July 6, 2014 in Idaho

Eye on Boise: Idaho Senator Hill donates to rival campaign fund

By The Spokesman-Review
 

BOISE – A week after this year’s primary election, Idaho Senate President Pro-Tem Brent Hill, R-Rexburg, did something rather unusual: He made a $300 donation to his GOP primary opponent’s campaign. That made Hill the biggest donor to challenger Scott Smith’s campaign other than Smith himself.

Hill, a seventh-term senator and retired CPA, defeated Smith 77.1 percent to 22.9 percent in the primary. Smith raised $1,484 for his campaign, including more than $600 of his own money. Hill raised $45,283 in campaign funds since Jan. 1, spent $24,630, and has $35,531 in his campaign fund; his expenditures included multiple contributions to other GOP campaigns.

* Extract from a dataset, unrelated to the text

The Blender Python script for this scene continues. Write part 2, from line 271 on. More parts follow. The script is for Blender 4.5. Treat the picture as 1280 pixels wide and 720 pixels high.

“It’s no big deal – I felt like he ran a good campaign,” Hill said of his donation to Smith. “He stayed on the issues.”

Hill added, “I probably wouldn’t have felt that way if he’d run a mean-spirited campaign, but he didn’t. We went to candidate forums. We definitely had differing opinions on things like the health insurance exchange. … I just thought he did a good campaign, and I believe in the political process. I think competition is good in this regard. It brings the issues to a higher level. People listen to them more than if they’re only hearing one side.”

Board of Education finalists interviewed

Five finalists were interviewed last week for an opening on the Idaho Board of Education, and one of them is Tommy Ahlquist, chief operating officer of Gardner Co., an emergency room physician, Idaho State University Foundation board member, founder of a Boise-based defibrillator company and more. Ahlquist is the head of Gardner Co.’s Idaho operations, which include the newly constructed, 18-story 8th & Main Building in downtown Boise, and the City Center Plaza project, for which ground was broken Tuesday. The five interviewees are finalists for the seat being vacated this month by longtime board member Milford Terrell.

Idaho Gov. Butch Otter already has interviewed four finalists for an earlier opening, created when then-board member Ken Edmunds became Otter’s new state Department of Labor director. Otter confirmed that one of those four is former state Rep. Wendy Jaquet, but he declined to name the other finalists for either of the two positions.

Changes in Boise

The ambitious City Center Plaza project, which includes a new tech-focused nine-story office building, a new underground multi-modal transit center and a major convention center expansion, all in the heart of downtown Boise, kicked off with a groundbreaking last week. It’s scheduled to open in mid-2016.

The project was put together by the Gardner Co., whose recently completed 8th & Main Building filled a gaping hole in Boise’s downtown core that had stood vacant since the historic Eastman Building burned in 1986. Now, the City Center Plaza project is taking on two more long-planned but long-unrealized downtown goals: Convention center expansion, to allow Boise to host larger conventions for which it currently doesn’t have large enough facilities, and a long-debated transit center.

Luna aide to out-earn South Dakota governor

Jason Hancock, a top aide to Idaho state schools Superintendent Tom Luna, is headed to South Dakota, where he’ll start Aug. 5 as the director of that state’s legislative research council.

Hancock worked closely with Luna on his signature “Students Come First” package of school reform laws, which voters rejected in 2012. Prior to joining Luna’s staff, he worked as a budget and policy analyst for the Idaho Legislature.

The Associated Press in Pierre, S.D. reported that Hancock will make $125,000 a year in his new job – more than the state’s governor, who makes $104,002. The South Dakota Legislature’s executive board told the AP it raised the salary for the position to draw a strong candidate and strengthen the legislative branch.

Patti Tobias, administrative director of Idaho’s courts for the past two decades, will leave in the fall for a new position with the National Center for State Courts in Denver, in the court consulting division. “I’ll be able to work with all of the state courts across the nation,” she said, on everything from technological innovation to new problem-solving courts and other court improvement efforts.

Tobias has presided over a time of big changes in Idaho’s court system, including a technology upgrade now underway to bring all state court filings and documents online and make them more widely accessible. She’s also won national awards.

Tobias holds a master’s degree in judicial administration from the University of Denver College of Law.

A national recruitment effort is planned to replace her. She’ll leave her Idaho position in late August to start her new job.